[TASK INSTRUCTIONS]
Output the first line of the listing and each line after it, up to and including the line that contains "o.rotation_euler = (Vector(target)", exactly as written, minus the pictures.

(3D scene scripts)
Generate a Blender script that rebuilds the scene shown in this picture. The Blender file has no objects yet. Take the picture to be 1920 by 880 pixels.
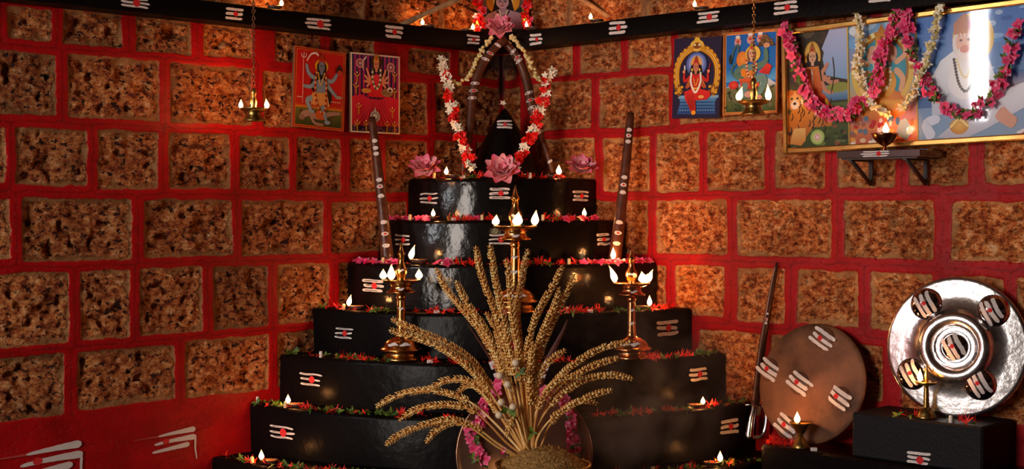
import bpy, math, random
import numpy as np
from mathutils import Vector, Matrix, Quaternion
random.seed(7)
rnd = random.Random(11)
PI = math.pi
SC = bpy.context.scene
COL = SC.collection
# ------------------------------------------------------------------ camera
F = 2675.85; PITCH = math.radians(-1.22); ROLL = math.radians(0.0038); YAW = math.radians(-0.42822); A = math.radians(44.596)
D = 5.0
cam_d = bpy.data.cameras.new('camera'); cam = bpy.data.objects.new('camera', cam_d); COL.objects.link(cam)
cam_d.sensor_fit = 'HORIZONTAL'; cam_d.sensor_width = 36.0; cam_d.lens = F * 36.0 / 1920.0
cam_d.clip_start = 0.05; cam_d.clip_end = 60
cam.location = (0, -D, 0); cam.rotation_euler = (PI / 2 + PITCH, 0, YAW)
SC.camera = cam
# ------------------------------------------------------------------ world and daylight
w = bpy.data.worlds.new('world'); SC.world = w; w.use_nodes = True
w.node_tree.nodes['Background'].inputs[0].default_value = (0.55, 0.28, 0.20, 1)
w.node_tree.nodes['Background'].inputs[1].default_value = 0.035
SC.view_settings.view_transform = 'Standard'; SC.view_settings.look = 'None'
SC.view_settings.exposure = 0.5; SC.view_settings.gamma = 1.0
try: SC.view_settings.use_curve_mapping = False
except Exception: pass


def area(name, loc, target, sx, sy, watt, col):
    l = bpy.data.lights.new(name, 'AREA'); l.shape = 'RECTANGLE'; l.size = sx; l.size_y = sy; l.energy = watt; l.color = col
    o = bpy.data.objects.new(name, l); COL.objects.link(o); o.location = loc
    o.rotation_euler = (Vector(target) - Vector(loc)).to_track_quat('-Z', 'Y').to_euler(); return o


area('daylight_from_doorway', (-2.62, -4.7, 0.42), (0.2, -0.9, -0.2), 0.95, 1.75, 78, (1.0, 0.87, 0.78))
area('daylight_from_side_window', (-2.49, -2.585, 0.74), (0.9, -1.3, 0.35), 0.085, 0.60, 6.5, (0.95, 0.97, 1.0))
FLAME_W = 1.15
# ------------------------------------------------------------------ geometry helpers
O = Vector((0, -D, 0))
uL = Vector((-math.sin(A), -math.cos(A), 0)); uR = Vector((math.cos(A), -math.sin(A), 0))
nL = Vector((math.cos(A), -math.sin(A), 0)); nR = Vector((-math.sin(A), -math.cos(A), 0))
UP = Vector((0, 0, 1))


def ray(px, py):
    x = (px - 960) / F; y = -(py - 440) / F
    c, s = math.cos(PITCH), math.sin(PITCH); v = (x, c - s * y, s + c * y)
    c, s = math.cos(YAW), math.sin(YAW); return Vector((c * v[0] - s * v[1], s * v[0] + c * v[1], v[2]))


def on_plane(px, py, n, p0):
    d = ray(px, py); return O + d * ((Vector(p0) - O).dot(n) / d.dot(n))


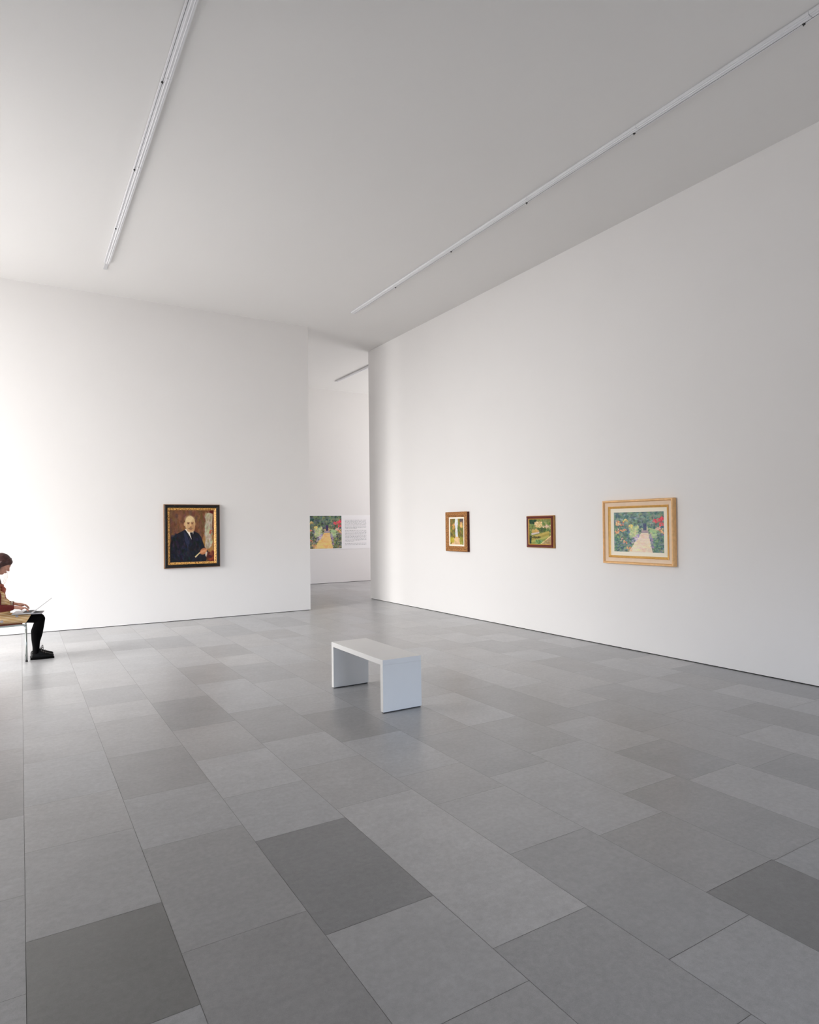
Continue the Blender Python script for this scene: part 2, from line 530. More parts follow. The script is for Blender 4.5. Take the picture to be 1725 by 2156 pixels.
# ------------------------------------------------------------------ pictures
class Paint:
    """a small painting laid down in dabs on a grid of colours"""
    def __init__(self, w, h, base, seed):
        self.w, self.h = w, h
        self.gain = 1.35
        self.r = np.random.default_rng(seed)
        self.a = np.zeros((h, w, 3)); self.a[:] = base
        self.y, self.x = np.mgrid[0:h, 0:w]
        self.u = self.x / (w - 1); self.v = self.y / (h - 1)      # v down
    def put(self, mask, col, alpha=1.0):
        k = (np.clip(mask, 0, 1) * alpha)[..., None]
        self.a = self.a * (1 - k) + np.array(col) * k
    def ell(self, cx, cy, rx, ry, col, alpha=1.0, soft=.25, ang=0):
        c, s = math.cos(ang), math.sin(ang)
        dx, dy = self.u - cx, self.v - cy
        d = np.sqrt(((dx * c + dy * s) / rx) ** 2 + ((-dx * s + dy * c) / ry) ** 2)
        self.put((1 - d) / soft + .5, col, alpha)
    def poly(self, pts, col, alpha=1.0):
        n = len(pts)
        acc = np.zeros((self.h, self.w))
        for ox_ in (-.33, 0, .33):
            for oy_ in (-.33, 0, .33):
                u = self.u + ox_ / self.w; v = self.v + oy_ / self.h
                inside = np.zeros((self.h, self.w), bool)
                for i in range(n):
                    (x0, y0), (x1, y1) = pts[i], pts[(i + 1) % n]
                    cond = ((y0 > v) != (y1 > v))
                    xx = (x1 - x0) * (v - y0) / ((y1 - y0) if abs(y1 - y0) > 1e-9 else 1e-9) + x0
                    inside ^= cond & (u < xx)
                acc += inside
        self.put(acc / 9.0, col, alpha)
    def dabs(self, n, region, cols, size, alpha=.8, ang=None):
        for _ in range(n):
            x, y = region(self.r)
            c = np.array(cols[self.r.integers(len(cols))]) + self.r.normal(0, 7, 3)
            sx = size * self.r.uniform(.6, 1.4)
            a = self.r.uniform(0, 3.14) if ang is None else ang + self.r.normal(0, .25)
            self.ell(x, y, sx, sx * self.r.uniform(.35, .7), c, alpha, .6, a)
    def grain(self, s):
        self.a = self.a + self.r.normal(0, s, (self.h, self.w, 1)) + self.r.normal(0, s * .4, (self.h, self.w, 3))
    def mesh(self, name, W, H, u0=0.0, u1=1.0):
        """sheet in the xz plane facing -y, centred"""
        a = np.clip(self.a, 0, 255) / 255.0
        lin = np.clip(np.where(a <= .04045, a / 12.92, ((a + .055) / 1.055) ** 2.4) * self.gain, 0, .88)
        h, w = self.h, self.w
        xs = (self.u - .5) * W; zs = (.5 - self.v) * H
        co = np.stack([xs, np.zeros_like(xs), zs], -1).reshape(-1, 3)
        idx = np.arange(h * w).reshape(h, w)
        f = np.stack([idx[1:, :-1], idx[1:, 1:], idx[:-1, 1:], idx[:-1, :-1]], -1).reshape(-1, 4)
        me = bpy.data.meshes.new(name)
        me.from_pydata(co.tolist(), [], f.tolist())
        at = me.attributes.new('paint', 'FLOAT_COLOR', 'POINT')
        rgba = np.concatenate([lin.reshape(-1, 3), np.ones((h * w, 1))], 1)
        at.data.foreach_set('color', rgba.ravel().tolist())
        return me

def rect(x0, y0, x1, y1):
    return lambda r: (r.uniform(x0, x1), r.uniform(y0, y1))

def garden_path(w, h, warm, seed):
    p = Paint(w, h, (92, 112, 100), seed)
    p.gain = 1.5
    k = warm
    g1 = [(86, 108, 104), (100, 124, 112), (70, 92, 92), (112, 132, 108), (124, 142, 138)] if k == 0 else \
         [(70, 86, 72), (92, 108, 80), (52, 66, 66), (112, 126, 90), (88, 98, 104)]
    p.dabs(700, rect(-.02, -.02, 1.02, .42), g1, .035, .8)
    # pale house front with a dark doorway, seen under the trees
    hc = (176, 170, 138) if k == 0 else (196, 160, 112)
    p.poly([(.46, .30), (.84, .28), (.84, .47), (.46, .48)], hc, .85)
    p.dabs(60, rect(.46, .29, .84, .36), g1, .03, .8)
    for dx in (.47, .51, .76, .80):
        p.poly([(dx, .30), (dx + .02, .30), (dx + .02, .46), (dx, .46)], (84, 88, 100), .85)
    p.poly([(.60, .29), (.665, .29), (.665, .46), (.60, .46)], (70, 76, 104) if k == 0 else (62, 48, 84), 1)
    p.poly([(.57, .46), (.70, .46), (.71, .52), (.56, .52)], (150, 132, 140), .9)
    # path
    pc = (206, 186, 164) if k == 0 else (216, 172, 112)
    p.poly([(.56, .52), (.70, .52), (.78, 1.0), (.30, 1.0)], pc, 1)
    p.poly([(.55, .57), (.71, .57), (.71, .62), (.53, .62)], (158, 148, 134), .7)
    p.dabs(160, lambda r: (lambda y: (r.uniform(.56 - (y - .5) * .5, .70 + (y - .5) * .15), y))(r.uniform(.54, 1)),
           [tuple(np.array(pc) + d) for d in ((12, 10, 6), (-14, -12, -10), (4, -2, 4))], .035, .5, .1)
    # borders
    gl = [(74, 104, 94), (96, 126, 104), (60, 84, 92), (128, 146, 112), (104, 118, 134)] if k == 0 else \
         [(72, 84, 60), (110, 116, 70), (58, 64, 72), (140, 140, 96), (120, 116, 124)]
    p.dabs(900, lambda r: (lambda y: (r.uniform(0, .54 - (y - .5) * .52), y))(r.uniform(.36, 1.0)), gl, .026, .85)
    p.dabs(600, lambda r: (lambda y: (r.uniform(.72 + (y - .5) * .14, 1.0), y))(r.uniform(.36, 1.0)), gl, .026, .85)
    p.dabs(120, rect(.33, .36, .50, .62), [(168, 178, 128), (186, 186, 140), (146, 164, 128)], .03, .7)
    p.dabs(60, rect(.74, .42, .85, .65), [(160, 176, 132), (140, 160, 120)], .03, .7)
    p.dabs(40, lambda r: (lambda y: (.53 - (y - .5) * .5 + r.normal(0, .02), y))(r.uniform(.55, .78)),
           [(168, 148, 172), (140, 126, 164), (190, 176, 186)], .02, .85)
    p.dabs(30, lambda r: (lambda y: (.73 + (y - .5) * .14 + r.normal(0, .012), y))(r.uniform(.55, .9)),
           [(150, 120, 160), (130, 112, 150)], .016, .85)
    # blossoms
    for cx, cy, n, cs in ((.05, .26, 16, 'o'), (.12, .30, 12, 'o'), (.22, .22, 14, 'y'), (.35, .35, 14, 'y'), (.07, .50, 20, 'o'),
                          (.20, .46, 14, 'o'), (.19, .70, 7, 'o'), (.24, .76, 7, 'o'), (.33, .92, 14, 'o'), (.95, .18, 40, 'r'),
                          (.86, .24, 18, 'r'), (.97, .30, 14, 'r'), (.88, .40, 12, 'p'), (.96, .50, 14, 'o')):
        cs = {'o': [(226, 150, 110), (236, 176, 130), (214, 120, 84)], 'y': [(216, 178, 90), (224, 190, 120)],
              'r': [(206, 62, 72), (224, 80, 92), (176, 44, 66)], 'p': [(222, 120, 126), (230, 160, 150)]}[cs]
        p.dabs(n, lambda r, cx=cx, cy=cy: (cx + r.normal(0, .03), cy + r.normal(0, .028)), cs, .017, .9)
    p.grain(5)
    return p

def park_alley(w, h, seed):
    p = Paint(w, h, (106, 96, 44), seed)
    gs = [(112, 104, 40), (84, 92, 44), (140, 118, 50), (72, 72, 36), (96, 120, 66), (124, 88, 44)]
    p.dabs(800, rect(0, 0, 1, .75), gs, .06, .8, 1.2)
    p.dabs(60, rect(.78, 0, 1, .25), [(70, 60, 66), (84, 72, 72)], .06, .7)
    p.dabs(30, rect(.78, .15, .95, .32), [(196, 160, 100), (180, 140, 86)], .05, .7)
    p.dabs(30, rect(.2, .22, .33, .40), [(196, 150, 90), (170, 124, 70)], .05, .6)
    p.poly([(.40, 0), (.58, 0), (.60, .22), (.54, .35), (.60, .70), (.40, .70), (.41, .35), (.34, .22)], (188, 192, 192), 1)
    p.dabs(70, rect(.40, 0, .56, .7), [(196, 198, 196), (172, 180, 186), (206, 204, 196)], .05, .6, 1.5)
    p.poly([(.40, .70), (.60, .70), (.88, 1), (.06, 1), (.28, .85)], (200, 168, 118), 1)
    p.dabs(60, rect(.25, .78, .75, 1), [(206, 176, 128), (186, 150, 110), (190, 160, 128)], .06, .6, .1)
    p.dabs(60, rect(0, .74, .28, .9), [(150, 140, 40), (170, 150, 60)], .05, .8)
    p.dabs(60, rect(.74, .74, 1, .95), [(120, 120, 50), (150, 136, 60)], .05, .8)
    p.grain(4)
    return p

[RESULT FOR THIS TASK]
Generate a Blender script that rebuilds the scene shown in this picture. The Blender file has no objects yet. Take the picture to be 1920 by 880 pixels.
import bpy, math, random
import numpy as np
from mathutils import Vector, Matrix, Quaternion
random.seed(7)
rnd = random.Random(11)
PI = math.pi
SC = bpy.context.scene
COL = SC.collection
# ------------------------------------------------------------------ camera
F = 2675.85; PITCH = math.radians(-1.22); ROLL = math.radians(0.0038); YAW = math.radians(-0.42822); A = math.radians(44.596)
D = 5.0
cam_d = bpy.data.cameras.new('camera'); cam = bpy.data.objects.new('camera', cam_d); COL.objects.link(cam)
cam_d.sensor_fit = 'HORIZONTAL'; cam_d.sensor_width = 36.0; cam_d.lens = F * 36.0 / 1920.0
cam_d.clip_start = 0.05; cam_d.clip_end = 60
cam.location = (0, -D, 0); cam.rotation_euler = (PI / 2 + PITCH, 0, YAW)
SC.camera = cam
# ------------------------------------------------------------------ world and daylight
w = bpy.data.worlds.new('world'); SC.world = w; w.use_nodes = True
w.node_tree.nodes['Background'].inputs[0].default_value = (0.55, 0.28, 0.20, 1)
w.node_tree.nodes['Background'].inputs[1].default_value = 0.035
SC.view_settings.view_transform = 'Standard'; SC.view_settings.look = 'None'
SC.view_settings.exposure = 0.5; SC.view_settings.gamma = 1.0
try: SC.view_settings.use_curve_mapping = False
except Exception: pass


def area(name, loc, target, sx, sy, watt, col):
    l = bpy.data.lights.new(name, 'AREA'); l.shape = 'RECTANGLE'; l.size = sx; l.size_y = sy; l.energy = watt; l.color = col
    o = bpy.data.objects.new(name, l); COL.objects.link(o); o.location = loc
    o.rotation_euler = (Vector(target) - Vector(loc)).to_track_quat('-Z', 'Y').to_euler(); return o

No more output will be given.